Republicans, Democrats squabble as priority bills languish

Republicans failed to force a vote Wednesday on an extension of Minnesota’s health care reinsurance program in a move that laid bare the differences between both parties on health care issues.

Under reinsurance, the state pays insurance companies to buy down the cost of insuring the highest-cost Minnesotans. State analysts have estimated it has reduced premiums by an average of 20 percent on the individual market since lawmakers approved it in 2017, but Democrats say it’s unsustainable and have proposed replacing it with a new subsidy for some Minnesotans.

Senate Republicans have voted to extend reinsurance for another three years, but the bill has languished in the DFL-controlled House with the parties split on how to address the issue. Wednesday, Republicans attempted a procedural maneuver to get the bill moving, but Democrats blocked it in favor of their own plan.

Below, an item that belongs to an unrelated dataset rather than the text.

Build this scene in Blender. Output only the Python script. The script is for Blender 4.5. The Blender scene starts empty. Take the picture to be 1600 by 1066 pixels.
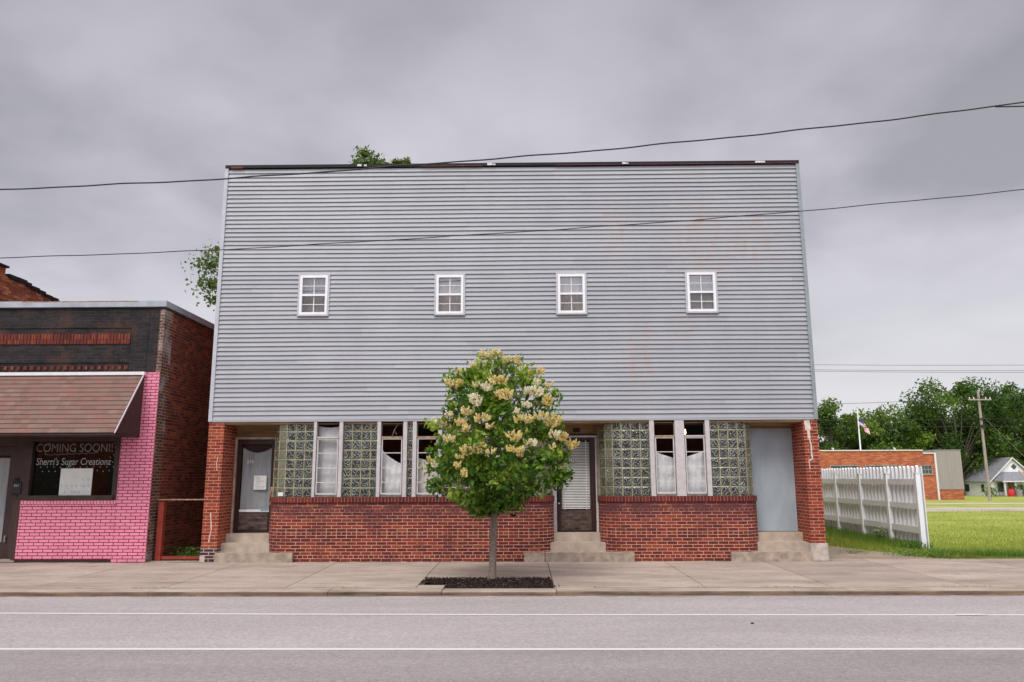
import bpy, math, random
import numpy as np
from math import radians, sin, cos, pi, sqrt, floor
from mathutils import Vector, Matrix

S = bpy.context.scene
COL = S.collection
random.seed(7)
rng = np.random.default_rng(11)

# ------------------------------------------------------------------ camera
cam_d = bpy.data.cameras.new('camera'); cam = bpy.data.objects.new('camera', cam_d); COL.objects.link(cam)
cam_d.sensor_width = 36.0; cam_d.lens = 36.0 * 1192.0 / 1600.0
cam_d.clip_end = 2000; cam_d.clip_start = 0.1
yaw, pitch, roll = radians(.7765), radians(10.2036), radians(.2018)
cam.matrix_world = (Matrix.Translation((0, -16.6, 1.72)) @ Matrix.Rotation(yaw, 4, 'Z')
                    @ Matrix.Rotation(pi/2 + pitch, 4, 'X') @ Matrix.Rotation(-roll, 4, 'Z'))
S.camera = cam

# ------------------------------------------------------------------ world
SUN_EL, SUN_AZ = radians(52), radians(205)      # azimuth clockwise from +Y
world = bpy.data.worlds.new('World'); S.world = world; world.use_nodes = True
wn, wl = world.node_tree.nodes, world.node_tree.links
wn.clear()
def N(nodes, t, **kw):
    n = nodes.new(t)
    for k, v in kw.items(): setattr(n, k, v)
    return n
def math_node(nodes, links, op, a, b=None, c=None, clamp=False):
    n = nodes.new('ShaderNodeMath'); n.operation = op; n.use_clamp = clamp
    for i, v in enumerate((a, b, c)):
        if v is None: continue
        if isinstance(v, (int, float)): n.inputs[i].default_value = v
        else: links.new(v, n.inputs[i])
    return n.outputs[0]
def mixcol(nodes, links, fac, a, b, blend='MIX'):
    n = nodes.new('ShaderNodeMix'); n.data_type = 'RGBA'; n.blend_type = blend
    for sock, v in ((n.inputs[0], fac), (n.inputs[6], a), (n.inputs[7], b)):
        if isinstance(v, (int, float)): sock.default_value = v
        elif isinstance(v, (tuple, list)): sock.default_value = (*v[:3], 1)
        else: links.new(v, sock)
    return n.outputs[2]
def ramp(nodes, links, fac, stops, interp='LINEAR'):
    n = nodes.new('ShaderNodeValToRGB'); cr = n.color_ramp; cr.interpolation = interp
    while len(cr.elements) < len(stops): cr.elements.new(.5)
    for e, (p, c) in zip(cr.elements, stops):
        e.position = p; e.color = (*c[:3], 1) if isinstance(c, (tuple, list)) else (c, c, c, 1)
    if fac is not None: links.new(fac, n.inputs[0])
    return n.outputs[0]
def smooth(nodes, links, x, lo, hi, a=0.0, b=1.0):
    n = nodes.new('ShaderNodeMapRange'); n.interpolation_type = 'SMOOTHSTEP'
    links.new(x, n.inputs[0])
    n.inputs[1].default_value = lo; n.inputs[2].default_value = hi
    n.inputs[3].default_value = a; n.inputs[4].default_value = b
    return n.outputs[0]

sky = N(wn, 'ShaderNodeTexSky', sky_type='NISHITA', sun_disc=False, sun_elevation=SUN_EL, sun_rotation=SUN_AZ)
tc = N(wn, 'ShaderNodeTexCoord'); sp = N(wn, 'ShaderNodeSeparateXYZ'); wl.new(tc.outputs['Generated'], sp.inputs[0])
X, Y, Z = sp.outputs
zc = math_node(wn, wl, 'MAXIMUM', Z, 0.0)
zd = math_node(wn, wl, 'ADD', zc, 0.30)
cx = math_node(wn, wl, 'DIVIDE', X, zd); cy = math_node(wn, wl, 'DIVIDE', Y, zd)
cv = N(wn, 'ShaderNodeCombineXYZ'); wl.new(cx, cv.inputs[0]); wl.new(cy, cv.inputs[1])
n1 = N(wn, 'ShaderNodeTexNoise'); wl.new(cv.outputs[0], n1.inputs['Vector'])
n1.inputs['Scale'].default_value = 1.3; n1.inputs['Detail'].default_value = 4; n1.inputs['Roughness'].default_value = .42; n1.inputs['Distortion'].default_value = .35
n2 = N(wn, 'ShaderNodeTexNoise'); wl.new(cv.outputs[0], n2.inputs['Vector'])
n2.inputs['Scale'].default_value = 3.2; n2.inputs['Detail'].default_value = 4; n2.inputs['Roughness'].default_value = .5
nn = math_node(wn, wl, 'ADD', math_node(wn, wl, 'MULTIPLY', n1.outputs[0], .68), math_node(wn, wl, 'MULTIPLY', n2.outputs[0], .32))
cl = ramp(wn, wl, nn, [(.36, (.31, .305, .34)), (.44, (.40, .392, .437)), (.52, (.49, .48, .53)), (.62, (.56, .55, .60))])
# paler towards the horizon, most of all to the right
hz = smooth(wn, wl, Z, 0.0, .30, 1.0, 0.0)
rt = smooth(wn, wl, X, -.5, .65, .5, 1.0)
hz = math_node(wn, wl, 'MULTIPLY', hz, rt)
col = mixcol(wn, wl, hz, cl, (.63, .625, .645))
# darker deck overhead of the view, bright veil beyond it
top = smooth(wn, wl, Z, .36, .60, 1.0, .74)
col = mixcol(wn, wl, 1.0, col, top, 'MULTIPLY')
zen = smooth(wn, wl, Z, .68, .95, 1.0, 3.4)
col = mixcol(wn, wl, 1.0, col, zen, 'MULTIPLY')
back = smooth(wn, wl, Y, .05, -.55, 1.0, 2.3)
col = mixcol(wn, wl, 1.0, col, back, 'MULTIPLY')
col10 = mixcol(wn, wl, 1.0, col, (10, 10, 10), 'MULTIPLY')
fin = mixcol(wn, wl, .96, sky.outputs[0], col10)
bg = N(wn, 'ShaderNodeBackground'); wl.new(fin, bg.inputs[0]); bg.inputs[1].default_value = .1
out = N(wn, 'ShaderNodeOutputWorld'); wl.new(bg.outputs[0], out.inputs[0])

sun_d = bpy.data.lights.new('sun', 'SUN'); sun_d.energy = 1.5; sun_d.angle = radians(22); sun_d.color = (1, .96, .9)
sun = bpy.data.objects.new('sun', sun_d); COL.objects.link(sun)
sd = Vector((sin(SUN_AZ)*cos(SUN_EL), cos(SUN_AZ)*cos(SUN_EL), sin(SUN_EL)))
sun.rotation_euler = sd.to_track_quat('Z', 'Y').to_euler(); sun.location = sd*50
S.view_settings.view_transform = 'Standard'; S.view_settings.look = 'None'
S.view_settings.exposure = 0.32; S.view_settings.gamma = 1.0
S.render.engine = 'CYCLES'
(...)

“Two months, folks. We’ve been here over two months,” said state Rep. Tim O’Driscoll, R-Sartell, referencing the January start of the legislative session. “Just about everyone here had heard on the campaign trail how important insurance is.”

It’s far from the only legislation that’s languishing this year. Gov. Tim Walz’s office launched a website to show the bills the first-year Democratic governor has signed into law; so far, the tracker stands at four bills.

Democrats and Walz have proposed a 20 percent discount in premiums for people who get health insurance through MNSure, the state-run system. They have argued that such a subsidy would eliminate the need to pay a middle man – in other words, the insurance companies under the reinsurance program.

“Lowering health care costs and access to care was certainly very important in my district,” said state Rep. Alice Mann, DFL-Lakeville. “Giving away money with no strings attached to companies that are benefitting off the back of sick people in our communities was not important to them.”

Republicans say that scrapping reinsurance will cause premiums to skyrocket and the Democrats’ proposed subsidy won’t be enough to bring them back down.

“Not everybody on my side of the aisle supported reinsurance or thought that it was going to be a great thing when we passed it. It turned out that it worked – really, really well,” said Republican Minority Leader Kurt Daudt.

The outcome will affect tens of thousands of Minnesotans who rely on reinsurance or MNSure for affordable rates. Voters in 2018 repeatedly said health care was the most important issue facing the state.

In an emotionally charged debate that featured lawmakers accusing each other of questioning members’ motives, Democrats said reinsurance is a stopgap and shouldn’t become permanent.

“Reinsurance is not health care reform. I cannot be more clear about that,” said state Rep. Laurie Halverson, DFL-Eagan. “It is not a plan that is proven and works. Reinsurance was a Band-Aid.”